Please write out the material that follows, exactly as it stands.

• COLLECTED DATA:
— Start —

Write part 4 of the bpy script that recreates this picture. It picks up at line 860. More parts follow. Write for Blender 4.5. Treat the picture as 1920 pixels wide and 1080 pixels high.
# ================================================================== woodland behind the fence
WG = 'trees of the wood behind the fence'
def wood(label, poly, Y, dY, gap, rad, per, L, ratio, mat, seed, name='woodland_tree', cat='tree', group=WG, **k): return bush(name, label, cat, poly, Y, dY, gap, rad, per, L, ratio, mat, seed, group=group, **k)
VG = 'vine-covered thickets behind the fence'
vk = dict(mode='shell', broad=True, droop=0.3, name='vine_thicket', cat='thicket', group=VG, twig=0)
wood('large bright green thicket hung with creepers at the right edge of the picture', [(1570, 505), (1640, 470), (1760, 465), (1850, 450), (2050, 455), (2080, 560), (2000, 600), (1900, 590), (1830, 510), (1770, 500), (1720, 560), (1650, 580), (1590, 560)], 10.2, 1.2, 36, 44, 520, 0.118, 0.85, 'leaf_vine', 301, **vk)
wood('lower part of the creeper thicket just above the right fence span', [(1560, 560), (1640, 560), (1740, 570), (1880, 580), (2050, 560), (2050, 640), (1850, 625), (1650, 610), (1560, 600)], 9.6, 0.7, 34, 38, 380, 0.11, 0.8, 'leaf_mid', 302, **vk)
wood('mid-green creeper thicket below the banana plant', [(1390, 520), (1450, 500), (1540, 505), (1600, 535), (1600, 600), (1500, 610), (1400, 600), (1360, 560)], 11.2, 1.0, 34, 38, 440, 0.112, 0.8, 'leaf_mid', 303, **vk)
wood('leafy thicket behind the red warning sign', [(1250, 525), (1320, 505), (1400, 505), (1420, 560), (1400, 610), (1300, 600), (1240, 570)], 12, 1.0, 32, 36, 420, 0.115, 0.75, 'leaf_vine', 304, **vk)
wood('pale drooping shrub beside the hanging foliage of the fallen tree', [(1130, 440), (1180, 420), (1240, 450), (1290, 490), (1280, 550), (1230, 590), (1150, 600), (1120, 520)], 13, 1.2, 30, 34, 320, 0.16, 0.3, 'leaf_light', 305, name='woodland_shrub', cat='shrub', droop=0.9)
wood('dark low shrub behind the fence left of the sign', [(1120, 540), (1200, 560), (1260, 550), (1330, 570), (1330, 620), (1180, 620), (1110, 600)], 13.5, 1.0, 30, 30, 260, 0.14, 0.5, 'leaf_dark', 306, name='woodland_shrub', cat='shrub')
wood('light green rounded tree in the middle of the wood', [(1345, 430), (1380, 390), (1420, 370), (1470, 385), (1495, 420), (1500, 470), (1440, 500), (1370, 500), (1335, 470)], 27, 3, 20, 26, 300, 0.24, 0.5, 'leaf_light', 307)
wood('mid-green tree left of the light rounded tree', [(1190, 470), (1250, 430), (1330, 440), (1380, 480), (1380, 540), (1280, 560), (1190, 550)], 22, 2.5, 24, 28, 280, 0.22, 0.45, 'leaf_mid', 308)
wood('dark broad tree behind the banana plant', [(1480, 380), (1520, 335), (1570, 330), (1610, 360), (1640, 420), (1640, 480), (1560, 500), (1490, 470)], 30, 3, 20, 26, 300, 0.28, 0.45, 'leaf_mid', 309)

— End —

• RESULT OF THIS EXERCISE:
Write part 4 of the bpy script that recreates this picture. It picks up at line 860. More parts follow. Write for Blender 4.5. Treat the picture as 1920 pixels wide and 1080 pixels high.
# ================================================================== woodland behind the fence
WG = 'trees of the wood behind the fence'
def wood(label, poly, Y, dY, gap, rad, per, L, ratio, mat, seed, name='woodland_tree', cat='tree', group=WG, **k): return bush(name, label, cat, poly, Y, dY, gap, rad, per, L, ratio, mat, seed, group=group, **k)
VG = 'vine-covered thickets behind the fence'
vk = dict(mode='shell', broad=True, droop=0.3, name='vine_thicket', cat='thicket', group=VG, twig=0)
wood('large bright green thicket hung with creepers at the right edge of the picture', [(1570, 505), (1640, 470), (1760, 465), (1850, 450), (2050, 455), (2080, 560), (2000, 600), (1900, 590), (1830, 510), (1770, 500), (1720, 560), (1650, 580), (1590, 560)], 10.2, 1.2, 36, 44, 520, 0.118, 0.85, 'leaf_vine', 301, **vk)
wood('lower part of the creeper thicket just above the right fence span', [(1560, 560), (1640, 560), (1740, 570), (1880, 580), (2050, 560), (2050, 640), (1850, 625), (1650, 610), (1560, 600)], 9.6, 0.7, 34, 38, 380, 0.11, 0.8, 'leaf_mid', 302, **vk)
wood('mid-green creeper thicket below the banana plant', [(1390, 520), (1450, 500), (1540, 505), (1600, 535), (1600, 600), (1500, 610), (1400, 600), (1360, 560)], 11.2, 1.0, 34, 38, 440, 0.112, 0.8, 'leaf_mid', 303, **vk)
wood('leafy thicket behind the red warning sign', [(1250, 525), (1320, 505), (1400, 505), (1420, 560), (1400, 610), (1300, 600), (1240, 570)], 12, 1.0, 32, 36, 420, 0.115, 0.75, 'leaf_vine', 304, **vk)
wood('pale drooping shrub beside the hanging foliage of the fallen tree', [(1130, 440), (1180, 420), (1240, 450), (1290, 490), (1280, 550), (1230, 590), (1150, 600), (1120, 520)], 13, 1.2, 30, 34, 320, 0.16, 0.3, 'leaf_light', 305, name='woodland_shrub', cat='shrub', droop=0.9)
wood('dark low shrub behind the fence left of the sign', [(1120, 540), (1200, 560), (1260, 550), (1330, 570), (1330, 620), (1180, 620), (1110, 600)], 13.5, 1.0, 30, 30, 260, 0.14, 0.5, 'leaf_dark', 306, name='woodland_shrub', cat='shrub')
wood('light green rounded tree in the middle of the wood', [(1345, 430), (1380, 390), (1420, 370), (1470, 385), (1495, 420), (1500, 470), (1440, 500), (1370, 500), (1335, 470)], 27, 3, 20, 26, 300, 0.24, 0.5, 'leaf_light', 307)
wood('mid-green tree left of the light rounded tree', [(1190, 470), (1250, 430), (1330, 440), (1380, 480), (1380, 540), (1280, 560), (1190, 550)], 22, 2.5, 24, 28, 280, 0.22, 0.45, 'leaf_mid', 308)
wood('dark broad tree behind the banana plant', [(1480, 380), (1520, 335), (1570, 330), (1610, 360), (1640, 420), (1640, 480), (1560, 500), (1490, 470)], 30, 3, 20, 26, 300, 0.28, 0.45, 'leaf_mid', 309)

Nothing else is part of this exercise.